Międzynarodowe lotnisko Fuzuli to najnowszy port lotniczy w tym kraju. Może obsługiwać zarówno wąsko jak i szerokokadłubowe samoloty, a przepustowość wyliczono na 200 pasażerów na godzinę. Choć nie jest ani spektakularnie duży ani najnowocześniejszy na świecie, jego niezwykłość przejawia się w kilku innych kwestiach.

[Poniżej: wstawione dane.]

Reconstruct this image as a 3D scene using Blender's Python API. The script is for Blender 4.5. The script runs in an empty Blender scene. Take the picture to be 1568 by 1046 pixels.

Przede wszystkim – kamień węgielny pod budowę lotniska położono w styczniu tego roku, co oznacza, że budowę domknięto zaledwie w 8 miesięcy. Teraz trwają już ostatnie formalności i wizyty dygnitarzy. 16 października prezydent podpisał dekret, który ustanawia nowe lotnisko portem międzynarodowym, a IATA przyznał mu kod FZL. Lada moment zostanie oficjalnie otwarte.
– Gdy rozpoczynaliśmy budowę lotniska w styczniu tego roku, powiedziałem, że międzynarodowe lotnisko Fuzuli zostanie otwarte jeszcze w tym roku. Możliwe, że żadne inne lotnisko na świecie nie zostało zbudowane w takim tempie – mówił w trakcie wizyty w porcie Ilham Alijew, prezydent Azerbejdżanu, cytowany przez Daily Sabah. Pas startowy jest gotowy, trwają ostatnie przygotowania do otwarcia.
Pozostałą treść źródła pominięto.